His incontrovertible support made Tennis Québec a reference in Canada.  

I can only express my deepest thanks to the friend and colleague who enabled such growth in our sport.  

Tom Tebbutt

Eugène has always made himself available to journalists, and that is a great quality.  

When I was inducted into the Hall of Fame on Centre Court at IGA Stadium this summer, I tried to dress up—and Eugène showed up in jeans. 

I teased him, and we laughed. Eugène was the coolest tournament director in the entire world, by far! 

He has an excellent sense of humor, and I will miss all the conversations we had in his office. 

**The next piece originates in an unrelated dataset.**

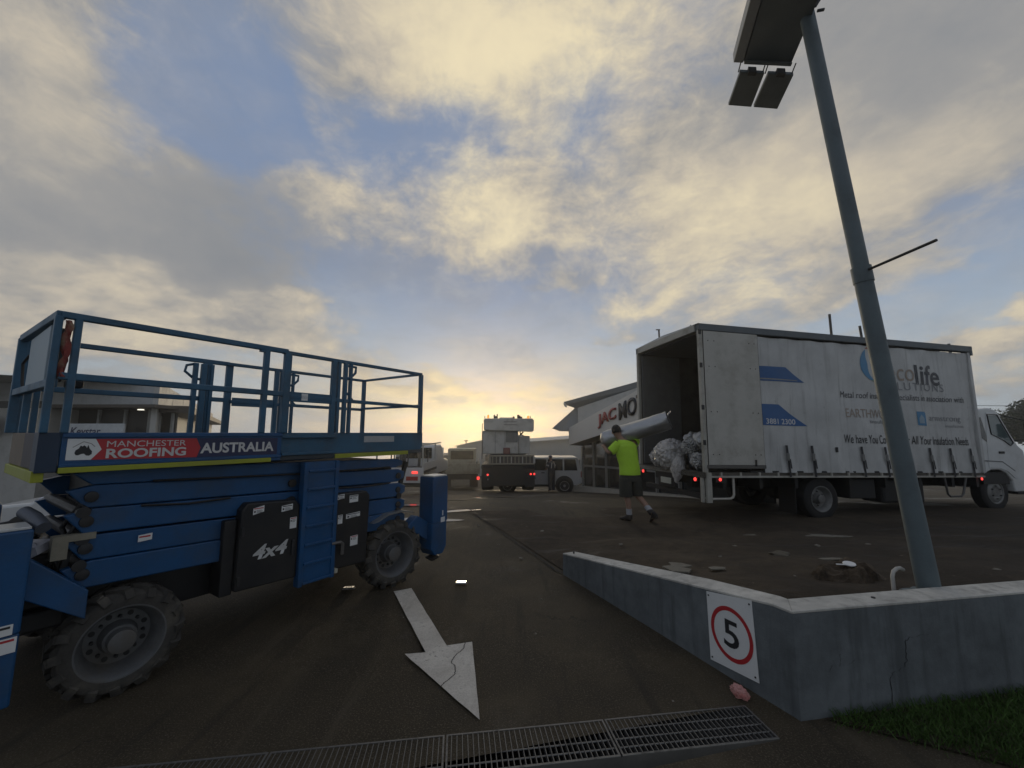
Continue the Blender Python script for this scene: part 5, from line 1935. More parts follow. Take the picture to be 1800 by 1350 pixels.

My best wishes to the kid from Granby. 

Valérie Tétreault 

It is a tremendous honour, of course, to follow in Eugène’s footsteps, since tennis has always been at the heart of his life. I am very aware that I have some big shoes to fill. 

I remember the invitation he gave me to the 2010 tournament. I guess losing to Marion Bartoli is what brought me closer to retirement, since I joined the communications team a year later! 

Eugène is genuine and always generous with his time. 

Thank you, Eugène, for being an inspirational leader. I am trying to do the same. 

Sylvain Bruneau

Eugène is known for his exceptional leadership. He was an outstanding tournament director and is a great person. I have nothing but respect for him. 

François Godbout

Yes, we are losing a good man. 

He knows tennis better than anyone, from top to bottom. He has dedicated his life to it. 

Through his passion, skill, candor and appealing modesty, he demonstrated how tennis can benefit individuals and communities. 

We all owe him a huge debt of gratitude.